▶ Raw data:

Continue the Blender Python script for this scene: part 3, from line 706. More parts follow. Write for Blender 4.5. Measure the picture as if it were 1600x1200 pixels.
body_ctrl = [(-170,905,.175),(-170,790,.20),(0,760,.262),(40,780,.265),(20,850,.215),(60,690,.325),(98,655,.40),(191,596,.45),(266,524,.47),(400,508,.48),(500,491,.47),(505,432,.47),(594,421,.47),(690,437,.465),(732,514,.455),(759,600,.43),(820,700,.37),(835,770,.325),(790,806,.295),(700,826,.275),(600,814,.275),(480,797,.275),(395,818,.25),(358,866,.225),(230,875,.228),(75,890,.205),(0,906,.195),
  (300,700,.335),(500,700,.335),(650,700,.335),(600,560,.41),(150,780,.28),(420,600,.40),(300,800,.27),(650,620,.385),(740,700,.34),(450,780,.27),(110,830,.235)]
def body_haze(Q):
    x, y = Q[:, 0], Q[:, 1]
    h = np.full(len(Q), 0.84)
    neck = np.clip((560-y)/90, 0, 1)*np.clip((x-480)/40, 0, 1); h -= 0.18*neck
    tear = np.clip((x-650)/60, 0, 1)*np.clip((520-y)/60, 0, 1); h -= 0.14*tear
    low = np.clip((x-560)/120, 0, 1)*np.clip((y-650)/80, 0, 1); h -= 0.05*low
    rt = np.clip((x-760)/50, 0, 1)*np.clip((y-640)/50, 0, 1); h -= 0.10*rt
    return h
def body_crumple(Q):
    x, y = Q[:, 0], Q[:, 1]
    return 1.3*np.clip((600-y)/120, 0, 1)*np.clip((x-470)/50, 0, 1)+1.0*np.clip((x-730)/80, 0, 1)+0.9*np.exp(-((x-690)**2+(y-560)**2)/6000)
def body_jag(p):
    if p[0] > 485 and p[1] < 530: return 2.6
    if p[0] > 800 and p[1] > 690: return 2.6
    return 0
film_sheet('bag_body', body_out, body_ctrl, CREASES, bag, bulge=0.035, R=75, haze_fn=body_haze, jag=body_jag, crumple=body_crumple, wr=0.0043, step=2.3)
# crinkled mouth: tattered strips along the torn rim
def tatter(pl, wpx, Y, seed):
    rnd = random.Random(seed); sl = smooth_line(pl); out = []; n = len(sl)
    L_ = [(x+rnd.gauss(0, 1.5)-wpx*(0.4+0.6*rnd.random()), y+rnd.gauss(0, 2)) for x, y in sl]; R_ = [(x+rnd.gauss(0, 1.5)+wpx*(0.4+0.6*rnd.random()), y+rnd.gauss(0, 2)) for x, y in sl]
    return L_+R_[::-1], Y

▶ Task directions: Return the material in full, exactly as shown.

▶ Response to this exercise:
Continue the Blender Python script for this scene: part 3, from line 706. More parts follow. Write for Blender 4.5. Measure the picture as if it were 1600x1200 pixels.
body_ctrl = [(-170,905,.175),(-170,790,.20),(0,760,.262),(40,780,.265),(20,850,.215),(60,690,.325),(98,655,.40),(191,596,.45),(266,524,.47),(400,508,.48),(500,491,.47),(505,432,.47),(594,421,.47),(690,437,.465),(732,514,.455),(759,600,.43),(820,700,.37),(835,770,.325),(790,806,.295),(700,826,.275),(600,814,.275),(480,797,.275),(395,818,.25),(358,866,.225),(230,875,.228),(75,890,.205),(0,906,.195),
  (300,700,.335),(500,700,.335),(650,700,.335),(600,560,.41),(150,780,.28),(420,600,.40),(300,800,.27),(650,620,.385),(740,700,.34),(450,780,.27),(110,830,.235)]
def body_haze(Q):
    x, y = Q[:, 0], Q[:, 1]
    h = np.full(len(Q), 0.84)
    neck = np.clip((560-y)/90, 0, 1)*np.clip((x-480)/40, 0, 1); h -= 0.18*neck
    tear = np.clip((x-650)/60, 0, 1)*np.clip((520-y)/60, 0, 1); h -= 0.14*tear
    low = np.clip((x-560)/120, 0, 1)*np.clip((y-650)/80, 0, 1); h -= 0.05*low
    rt = np.clip((x-760)/50, 0, 1)*np.clip((y-640)/50, 0, 1); h -= 0.10*rt
    return h
def body_crumple(Q):
    x, y = Q[:, 0], Q[:, 1]
    return 1.3*np.clip((600-y)/120, 0, 1)*np.clip((x-470)/50, 0, 1)+1.0*np.clip((x-730)/80, 0, 1)+0.9*np.exp(-((x-690)**2+(y-560)**2)/6000)
def body_jag(p):
    if p[0] > 485 and p[1] < 530: return 2.6
    if p[0] > 800 and p[1] > 690: return 2.6
    return 0
film_sheet('bag_body', body_out, body_ctrl, CREASES, bag, bulge=0.035, R=75, haze_fn=body_haze, jag=body_jag, crumple=body_crumple, wr=0.0043, step=2.3)
# crinkled mouth: tattered strips along the torn rim
def tatter(pl, wpx, Y, seed):
    rnd = random.Random(seed); sl = smooth_line(pl); out = []; n = len(sl)
    L_ = [(x+rnd.gauss(0, 1.5)-wpx*(0.4+0.6*rnd.random()), y+rnd.gauss(0, 2)) for x, y in sl]; R_ = [(x+rnd.gauss(0, 1.5)+wpx*(0.4+0.6*rnd.random()), y+rnd.gauss(0, 2)) for x, y in sl]
    return L_+R_[::-1], Y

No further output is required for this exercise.